Cette opposition qui grandit en Iparralde (cf l’opposition à la création d’une filière bilingue dans l’école publique de Uztaritze comme autre exemple) illustre parfaitement les réticences larvées dans l’opinion publique française quant à des mesures concrètes de sauvegarde d’une langue minoritaire. Il est vrai que la langue basque est sur ce territoire incontournable, le militantisme linguistique étant très dynamique et chaque commune ou presque a son école en basque. De plus, à quelques kilomètres de là en Hegoalde, elle bénéficie d’un statut supérieur à celui de l’espagnol (chose encore plus vraie depuis que la coalition nationaliste Bildu dirige la province de Gipuzkoa). On peut donc penser qu’un certain nombre de personnes, issues pour la plupart du reste de la France (en tant que lieu de villégiature très couru, la côte basque accueille une population très importante de l’extérieur), et confrontées sur leur lieu de vie à une présence très concrète de la langue basque, affiche une hostilité claire devant ce qui leur paraît être une dérive, voire une situation anormale. Pour beaucoup de gens, qui ne font que débiter ce que le pouvoir républicain énonce, une bonne “langue régionale”, “un bon patois”, c’est une langue que l’on n’entend ni ne voit, sauf pour faire rigoler l’assemblée de temps en temps.

 

En Bretagne, on est d’autant plus favorable à la promotion de la langue bretonne qu’elle est absente du quotidien : mis à part les panneaux, les émissions du dimanche à la télé qu’on a vues une fois dans sa vie, et les écoles Diwan dont on a entendues parler au journal télévisé de TF1, la langue bretonne est sans doute quelque chose de très abstrait pour la plupart des gens. Gageons que si ces personnes étaient confrontées dans leur quotidien à une langue bretonne vivante, largement pratiquée, le soutien actuel a la langue bretonne dégringolerait comme en Iparralde.
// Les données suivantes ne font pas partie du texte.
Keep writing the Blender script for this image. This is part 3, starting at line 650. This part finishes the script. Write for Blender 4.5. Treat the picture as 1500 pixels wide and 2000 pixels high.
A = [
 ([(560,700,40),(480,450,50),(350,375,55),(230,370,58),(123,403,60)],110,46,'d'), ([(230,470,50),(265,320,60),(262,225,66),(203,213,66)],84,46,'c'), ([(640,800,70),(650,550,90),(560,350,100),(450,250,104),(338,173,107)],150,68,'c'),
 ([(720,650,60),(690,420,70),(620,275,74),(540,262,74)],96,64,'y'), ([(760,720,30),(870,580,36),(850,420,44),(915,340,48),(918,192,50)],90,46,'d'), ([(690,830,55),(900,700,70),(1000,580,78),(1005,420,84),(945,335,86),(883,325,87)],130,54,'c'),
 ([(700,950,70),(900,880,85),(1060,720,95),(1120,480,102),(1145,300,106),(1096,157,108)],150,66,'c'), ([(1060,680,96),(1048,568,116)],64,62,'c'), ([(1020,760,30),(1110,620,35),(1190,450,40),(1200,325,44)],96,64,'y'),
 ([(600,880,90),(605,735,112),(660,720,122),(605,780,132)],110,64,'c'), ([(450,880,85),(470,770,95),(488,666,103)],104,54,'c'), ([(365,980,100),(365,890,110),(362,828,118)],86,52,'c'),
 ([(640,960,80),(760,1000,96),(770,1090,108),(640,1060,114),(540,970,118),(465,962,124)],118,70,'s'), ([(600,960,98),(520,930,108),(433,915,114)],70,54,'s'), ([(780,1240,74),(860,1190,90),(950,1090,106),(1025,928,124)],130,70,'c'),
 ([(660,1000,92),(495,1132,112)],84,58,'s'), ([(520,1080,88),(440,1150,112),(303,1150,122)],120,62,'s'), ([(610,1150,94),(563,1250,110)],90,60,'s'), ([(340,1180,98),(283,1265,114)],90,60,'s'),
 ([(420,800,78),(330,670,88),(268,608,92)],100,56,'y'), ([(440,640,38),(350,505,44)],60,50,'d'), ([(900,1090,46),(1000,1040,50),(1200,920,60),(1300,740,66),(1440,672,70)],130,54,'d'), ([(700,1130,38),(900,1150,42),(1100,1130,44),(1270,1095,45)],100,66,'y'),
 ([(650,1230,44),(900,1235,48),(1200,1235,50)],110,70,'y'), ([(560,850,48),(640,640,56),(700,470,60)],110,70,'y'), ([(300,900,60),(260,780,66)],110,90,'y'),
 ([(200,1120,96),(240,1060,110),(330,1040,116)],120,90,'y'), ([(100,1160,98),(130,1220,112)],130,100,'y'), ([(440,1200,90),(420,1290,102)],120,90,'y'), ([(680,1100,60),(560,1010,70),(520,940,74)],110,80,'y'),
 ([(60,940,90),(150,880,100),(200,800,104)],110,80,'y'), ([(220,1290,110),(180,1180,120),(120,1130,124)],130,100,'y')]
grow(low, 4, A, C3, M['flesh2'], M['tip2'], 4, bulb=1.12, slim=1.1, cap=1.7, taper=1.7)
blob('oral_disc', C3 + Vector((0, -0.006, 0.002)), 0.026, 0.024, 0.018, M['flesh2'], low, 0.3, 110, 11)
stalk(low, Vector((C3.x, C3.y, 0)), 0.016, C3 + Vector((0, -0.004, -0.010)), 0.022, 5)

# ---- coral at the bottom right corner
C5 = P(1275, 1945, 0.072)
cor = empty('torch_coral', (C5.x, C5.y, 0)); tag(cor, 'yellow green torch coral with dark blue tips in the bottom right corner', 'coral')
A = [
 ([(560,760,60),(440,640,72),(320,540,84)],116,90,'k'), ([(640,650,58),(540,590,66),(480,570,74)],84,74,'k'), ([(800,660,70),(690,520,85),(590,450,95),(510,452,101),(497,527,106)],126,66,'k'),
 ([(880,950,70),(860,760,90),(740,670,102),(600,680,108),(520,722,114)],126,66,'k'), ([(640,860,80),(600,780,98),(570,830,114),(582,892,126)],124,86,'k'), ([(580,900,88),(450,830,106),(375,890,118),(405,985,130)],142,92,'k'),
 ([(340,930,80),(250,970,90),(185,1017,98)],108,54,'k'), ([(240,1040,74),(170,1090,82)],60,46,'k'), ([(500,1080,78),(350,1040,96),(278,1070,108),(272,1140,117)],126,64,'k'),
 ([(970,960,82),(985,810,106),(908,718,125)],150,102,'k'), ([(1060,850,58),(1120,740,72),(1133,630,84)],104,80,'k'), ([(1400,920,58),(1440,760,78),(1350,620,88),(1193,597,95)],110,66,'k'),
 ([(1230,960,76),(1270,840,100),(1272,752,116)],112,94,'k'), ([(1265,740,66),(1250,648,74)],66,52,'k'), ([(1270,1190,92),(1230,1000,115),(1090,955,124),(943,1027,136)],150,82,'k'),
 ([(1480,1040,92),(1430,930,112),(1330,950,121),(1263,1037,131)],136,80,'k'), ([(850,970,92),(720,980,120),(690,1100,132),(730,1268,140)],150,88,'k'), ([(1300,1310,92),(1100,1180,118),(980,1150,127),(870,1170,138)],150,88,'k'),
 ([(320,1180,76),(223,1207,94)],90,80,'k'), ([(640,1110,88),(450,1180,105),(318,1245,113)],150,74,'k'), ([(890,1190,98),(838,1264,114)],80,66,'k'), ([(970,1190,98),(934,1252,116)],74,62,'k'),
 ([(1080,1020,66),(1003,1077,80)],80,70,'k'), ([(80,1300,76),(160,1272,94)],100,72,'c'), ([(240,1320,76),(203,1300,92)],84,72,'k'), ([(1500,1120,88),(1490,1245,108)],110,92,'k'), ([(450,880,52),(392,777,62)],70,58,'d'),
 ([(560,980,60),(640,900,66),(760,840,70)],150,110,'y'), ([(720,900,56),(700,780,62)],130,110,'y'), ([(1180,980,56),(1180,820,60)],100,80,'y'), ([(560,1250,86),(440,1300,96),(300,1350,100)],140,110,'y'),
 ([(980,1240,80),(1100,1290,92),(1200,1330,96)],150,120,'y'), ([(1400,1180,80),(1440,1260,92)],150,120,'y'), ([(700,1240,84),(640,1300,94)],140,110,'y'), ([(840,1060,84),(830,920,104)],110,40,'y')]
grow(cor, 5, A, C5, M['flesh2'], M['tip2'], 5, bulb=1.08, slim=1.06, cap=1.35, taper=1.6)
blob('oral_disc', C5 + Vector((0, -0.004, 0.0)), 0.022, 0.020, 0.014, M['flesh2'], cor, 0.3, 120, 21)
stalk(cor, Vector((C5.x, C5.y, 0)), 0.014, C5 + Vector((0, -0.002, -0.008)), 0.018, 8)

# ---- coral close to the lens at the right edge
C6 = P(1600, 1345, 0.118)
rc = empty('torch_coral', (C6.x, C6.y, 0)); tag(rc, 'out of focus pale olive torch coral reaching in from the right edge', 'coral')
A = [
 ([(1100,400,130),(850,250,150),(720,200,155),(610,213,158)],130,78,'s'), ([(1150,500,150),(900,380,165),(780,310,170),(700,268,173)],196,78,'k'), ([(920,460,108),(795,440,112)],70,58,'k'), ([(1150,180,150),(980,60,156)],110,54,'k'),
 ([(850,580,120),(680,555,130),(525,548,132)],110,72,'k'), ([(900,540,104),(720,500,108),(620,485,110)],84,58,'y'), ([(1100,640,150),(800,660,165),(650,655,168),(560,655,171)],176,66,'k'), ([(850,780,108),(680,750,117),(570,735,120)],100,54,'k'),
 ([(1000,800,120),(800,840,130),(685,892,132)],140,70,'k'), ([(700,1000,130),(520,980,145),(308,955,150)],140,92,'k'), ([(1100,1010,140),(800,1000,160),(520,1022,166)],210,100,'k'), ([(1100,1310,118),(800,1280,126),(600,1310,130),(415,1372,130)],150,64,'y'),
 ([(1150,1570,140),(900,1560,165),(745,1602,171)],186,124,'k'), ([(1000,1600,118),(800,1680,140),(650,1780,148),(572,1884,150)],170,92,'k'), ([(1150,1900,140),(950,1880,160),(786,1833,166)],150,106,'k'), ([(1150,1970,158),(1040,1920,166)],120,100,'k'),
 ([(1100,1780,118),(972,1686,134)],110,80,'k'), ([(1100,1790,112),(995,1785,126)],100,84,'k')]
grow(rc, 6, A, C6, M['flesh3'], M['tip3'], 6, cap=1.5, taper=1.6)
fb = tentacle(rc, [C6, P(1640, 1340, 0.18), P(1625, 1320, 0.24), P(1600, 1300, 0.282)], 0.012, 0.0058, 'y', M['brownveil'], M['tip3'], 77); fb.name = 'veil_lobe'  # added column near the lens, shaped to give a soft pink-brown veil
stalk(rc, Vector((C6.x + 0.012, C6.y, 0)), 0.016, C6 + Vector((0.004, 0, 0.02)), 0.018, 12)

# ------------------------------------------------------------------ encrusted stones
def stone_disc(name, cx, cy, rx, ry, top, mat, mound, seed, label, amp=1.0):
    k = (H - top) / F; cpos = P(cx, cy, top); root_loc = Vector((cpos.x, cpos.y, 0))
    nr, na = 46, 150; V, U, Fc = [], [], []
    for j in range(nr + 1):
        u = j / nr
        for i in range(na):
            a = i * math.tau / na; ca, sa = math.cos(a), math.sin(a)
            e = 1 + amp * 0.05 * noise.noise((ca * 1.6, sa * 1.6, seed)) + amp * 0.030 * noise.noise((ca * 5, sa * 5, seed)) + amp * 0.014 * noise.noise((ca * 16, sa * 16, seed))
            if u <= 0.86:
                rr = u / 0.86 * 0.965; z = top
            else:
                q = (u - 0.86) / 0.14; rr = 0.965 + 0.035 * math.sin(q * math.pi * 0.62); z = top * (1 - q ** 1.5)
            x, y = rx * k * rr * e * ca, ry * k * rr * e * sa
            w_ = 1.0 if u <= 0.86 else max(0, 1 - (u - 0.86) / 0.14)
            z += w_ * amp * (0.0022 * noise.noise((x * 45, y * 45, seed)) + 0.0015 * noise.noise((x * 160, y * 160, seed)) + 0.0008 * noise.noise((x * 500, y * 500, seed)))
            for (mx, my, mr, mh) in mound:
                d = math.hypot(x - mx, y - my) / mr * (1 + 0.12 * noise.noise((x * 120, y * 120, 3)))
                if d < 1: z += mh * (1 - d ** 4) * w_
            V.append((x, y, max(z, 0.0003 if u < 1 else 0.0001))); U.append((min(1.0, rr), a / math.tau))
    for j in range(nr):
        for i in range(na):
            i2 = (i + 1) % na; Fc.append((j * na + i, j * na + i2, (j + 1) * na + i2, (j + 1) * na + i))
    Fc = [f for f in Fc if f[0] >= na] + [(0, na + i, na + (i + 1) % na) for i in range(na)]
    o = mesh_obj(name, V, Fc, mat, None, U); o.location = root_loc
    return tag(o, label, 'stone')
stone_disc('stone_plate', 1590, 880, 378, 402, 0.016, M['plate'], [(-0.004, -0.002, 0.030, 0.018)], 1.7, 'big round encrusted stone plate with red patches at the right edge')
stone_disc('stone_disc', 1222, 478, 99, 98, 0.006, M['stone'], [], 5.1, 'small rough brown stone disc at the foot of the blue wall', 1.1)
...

Patriotisme et patriotisme

C’est dans le bain de sang de la première guerre mondiale que la Nation française s’est définitivement forgée. Le sentiment national français, indéfectiblement lié à la haine du Boche, a alors pu profondément pénétrer les masses populaires, elles qui étaient restées jusqu’alors étrangères au patriotisme (guerrier) français, qu’il soit monarchique, républicain, impérial. Voici une petite réflexion très pertinente venant du Pays basque, à propos de cette idée de patriotisme, tant louée quand elle est au service du pouvoir, et tant honnie quand elle émane d’une communauté humaine minoritaire qui lutte contre son anéantissement. 

 

Avant d’aller plus loin dans notre analyse, arrêtons-nous aussi un peu sur la notion de “patriotisme”. Le patriotisme, chez un citoyen de nationalité française ou espagnole, est l’une des valeurs universelles qui cimente le plus sûrement, le plus légitimement, la société, et qui justifie la remise de décorations et autres distinctions, ainsi que des pratiques comme les funérailles nationales, les commémorations solennelles, etc… Le patriotisme, chez les Basques, à en croire les autorités judiciaires françaises et espagnoles, n’est pas autre chose qu’une perversion du sens moral qui fait d’eux de simples opposants à l’ordre établi, des ennemis de la liberté, en un mot des “terroristes” (alors que les tortionnaires qui sévissent dans les commissariats espagnols avec la bénédiction des pouvoirs publics sont, eux, de courageux bienfaiteurs de l’humanité).